The pearls are small and roundish, apart from one elongated brown one that looks like it went a bit wrong. One has been cut in half, so I could see the irritant he put inside it to make the mussel form the pearl. It looks like a seed in the middle of the pearl.
Linnaeus sold his secret in 1762 to a Swedish merchant called Peter Bagge who got a permit from the king to make pearls, but even though he paid 6,000 dalars (more than £93,000 today) for a monopoly on the right to make pearls, he never got around to making any. Linnaeus once said that he wished he’d become famous for creating these pearls rather than for classifying nature. After taking a good look, we put them back in their box, in their drawer, and closed it shut.
Next, we took down some books. The first was a green leatherbound book with ‘LINNAEUS’ embossed in gold letters on the front. It was his journal from a trip he made to Lapland. It is filled with his notes, in his slanting handwriting, on the people, flowers and creatures of Lapland, and wonderful – if not that competent – drawings of local life.

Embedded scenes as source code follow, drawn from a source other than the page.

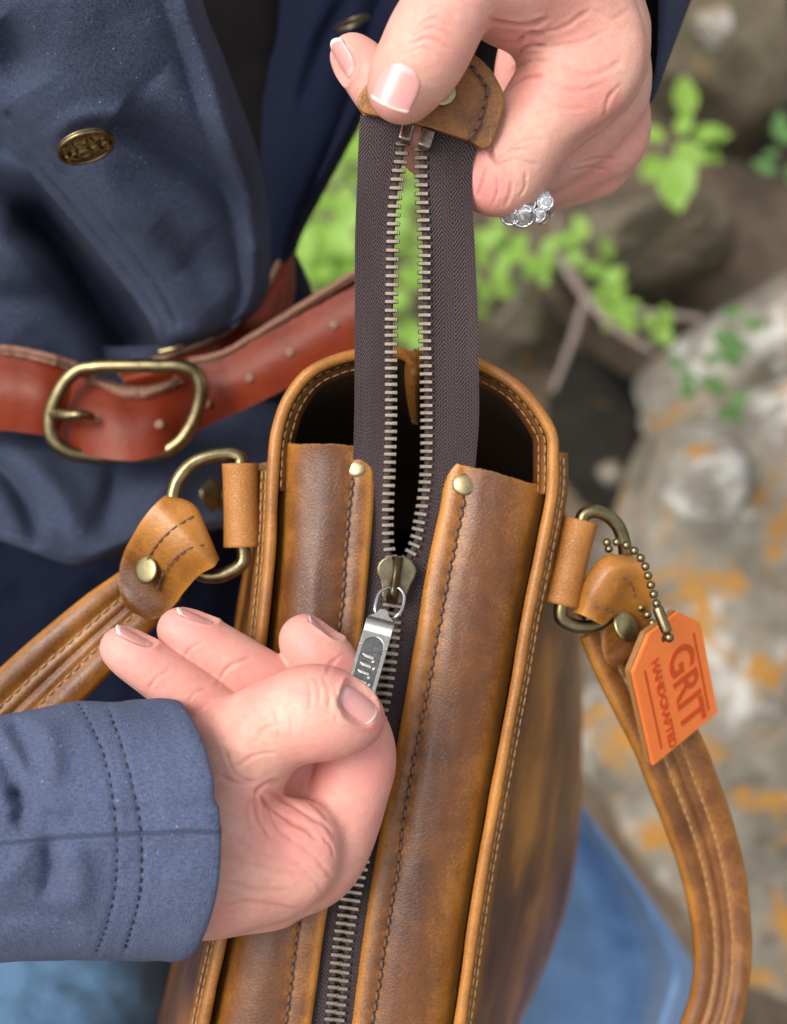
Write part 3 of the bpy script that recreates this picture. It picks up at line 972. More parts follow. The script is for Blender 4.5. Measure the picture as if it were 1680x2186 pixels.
tube('pull_ring', [(831, 1254, .3940), (812, 1262, .3925), (803, 1284, .3905), (801, 1305, .3895), (812, 1320, .3900), (833, 1322, .3905), (850, 1312, .3900), (861, 1290, .3915), (861, 1268, .3930), (850, 1255, .3940)], 3.6, M['wire'], slider, n=70, closed=True, seg=10)
# pull frame: local x across (to the right), y along (towards its ring end)
pt, pb = P(820, 1300, .3885), P(767, 1482, .3770)
ydir = pt - pb; Lp = np.linalg.norm(ydir); ydir /= Lp
nrm = VIEW + cdir(.0, .25, 0) * .25; nrm -= ydir * (nrm @ ydir); nrm /= np.linalg.norm(nrm)
xdir = np.cross(ydir, nrm)
PB = np.stack([xdir, ydir, nrm])
hw = .0039
Lt = Lp * 1.32
def pull_plate():
    bm = bmesh.new()
    out = [(-hw, -Lt + Lp)] + [(-hw, Lp - .0040), (-hw + .0004, Lp - .0030), (-.0017, Lp - .0015), (-.0012, Lp - .0003), (-.0004, Lp), (.0004, Lp), (.0012, Lp - .0003), (.0017, Lp - .0015), (hw - .0004, Lp - .0030), (hw, Lp - .0040)] + [(hw, -Lt + Lp)]
    # two-step face: a raised rim round the long recess
    rec = [(-hw * .70, -Lt + Lp + .0015), (hw * .70, -Lt + Lp + .0015)]
    yc = Lp - .0086
    for a in np.linspace(0, math.pi, 15): rec.append((hw * .70 * math.cos(a), yc + hw * .70 * math.sin(a) * 1.05))
    return out, rec
out, rec = pull_plate()
def extr(name, poly, z0, z1, mat, parent, bev, org=pb, B=PB, smooth=False):
    bm = bmesh.new()
    f = bm.faces.new([bm.verts.new((x, y, z1)) for x, y in poly])
    r = bmesh.ops.extrude_face_region(bm, geom=[f])
    for v in [e for e in r['geom'] if isinstance(e, bmesh.types.BMVert)]: v.co.z = z0
    bmesh.ops.recalc_face_normals(bm, faces=bm.faces)
    if bev:
        ed = [e for e in bm.edges if len(e.link_faces) == 2 and e.calc_face_angle(0) > .6]
        bmesh.ops.bevel(bm, geom=ed, offset=bev, segments=2, affect='EDGES', profile=.6)
    bmesh.ops.triangulate(bm, faces=[f for f in bm.faces if len(f.verts) > 4])
    V = np.array([v.co[:] for v in bm.verts]); F = [tuple(v.index for v in f.verts) for f in bm.faces]
    bm.free()
    return obj(name, place(V, org, B), F, mat, parent, smooth=smooth)
def ring_extr(name, poly, hole, z0, z1, mat, parent, org, B, bev=.00018):
    """plate with a hole: bridged by matching the two outlines by angle"""
    n = 96
    def samp(pl, c):
        pl = np.array(pl); q = []
        th = np.linspace(0, 2 * math.pi, n, endpoint=False)
        for a in th:
            d = np.array([math.cos(a), math.sin(a)]); best = None
            for i in range(len(pl)):
                p, r = pl[i] - c, pl[(i + 1) % len(pl)] - c
                e = r - p
                den = d[0] * -e[1] + d[1] * e[0]
                if abs(den) < 1e-14: continue
                t = (p[0] * -e[1] + p[1] * e[0]) / den
                s = (d[0] * p[1] - d[1] * p[0]) / den
                if t > 0 and -1e-9 <= s <= 1 + 1e-9: best = t if best is None else max(best, t)
            q.append(c + d * best)
        return np.array(q)
    c = np.mean(hole, 0)
    A, Bh = samp(poly, c), samp(hole, c)
    rings = [(A, z0), (A, z1 - bev), (A + (c - A) * .03, z1), (Bh + (Bh - c) * .05, z1), (Bh, z1 - bev), (Bh, z0)]
    V = np.concatenate([np.c_[r, np.full(n, z)] for r, z in rings])
    F = []
    for i in range(len(rings)):
        j = (i + 1) % len(rings)
        for k in range(n):
            k2 = (k + 1) % n
            F.append((i * n + k, i * n + k2, j * n + k2, j * n + k))
    return obj(name, place(V, org, B), F, mat, parent, smooth=False)
# the plate's rim is bent up towards the ring: keep it in one solid piece plus the recessed floor
pull = extr('zipper_pull', out, -.0013, -.0004, M['pull'], bag, .0002)
yA = -Lt + Lp
# frame strips around the recess (real relief)
top_out = [(-hw, Lp - .0115)] + out[1:-1] + [(hw, Lp - .0115)]
arch = [(hw * .72 * math.cos(a), Lp - .0115 + hw * .72 * 1.05 * math.sin(a)) for a in np.linspace(0, math.pi, 15)]
head = [(hw, Lp - .0115)] + [(x, y) for x, y in out[1:-1]][::-1] + [(-hw, Lp - .0115)] + [(x, y) for x, y in arch][::-1]
extr('pull_head', head, -.0004, .0, M['pull'], pull, .00012)
for sx in (-1, 1):
    xs = sorted([sx * hw, sx * hw * .74])
    extr('pull_rail', [(xs[0], yA), (xs[1], yA), (xs[1], Lp - .0116), (xs[0], Lp - .0116)], -.0004, .0, M['pull'], pull, .00010)
extr('pull_recess', [(-hw * .74, yA), (hw * .74, yA), (hw * .74, Lp - .0114)] + arch + [(-hw * .74, Lp - .0114)], -.00042, -.00034, M['pull_recess'], pull, 0)
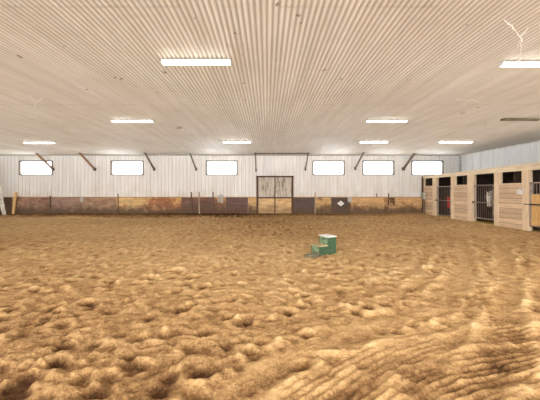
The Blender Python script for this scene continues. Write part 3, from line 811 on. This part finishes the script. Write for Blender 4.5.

We turned the pages and saw his charming sketches of ploughs, fish, skis, insects, coral, local Laplanders, embroidery on Sami clothing and tents. There were drawings of how the Lapps slept, ate, dried fish and even the kinds of games they played (throwing balls and a game that looks like chess). There is a beautiful sketch of a crane fly, and an interesting one of Andromeda being threatened by a sea monster beside one of an Andromeda plant being threatened by a newt. I really liked his drawing of an owlet and one of a Sami baby wrapped up cosily.
He tells how to cure chilblains with roasted reindeer cheese, how to fix a broken pot by boiling it in milk and how to make thread from reindeer hooves. He described the singing in Lapland: ‘No Laplander can sing, but instead of singing utters a noise resembling the barking of dogs.’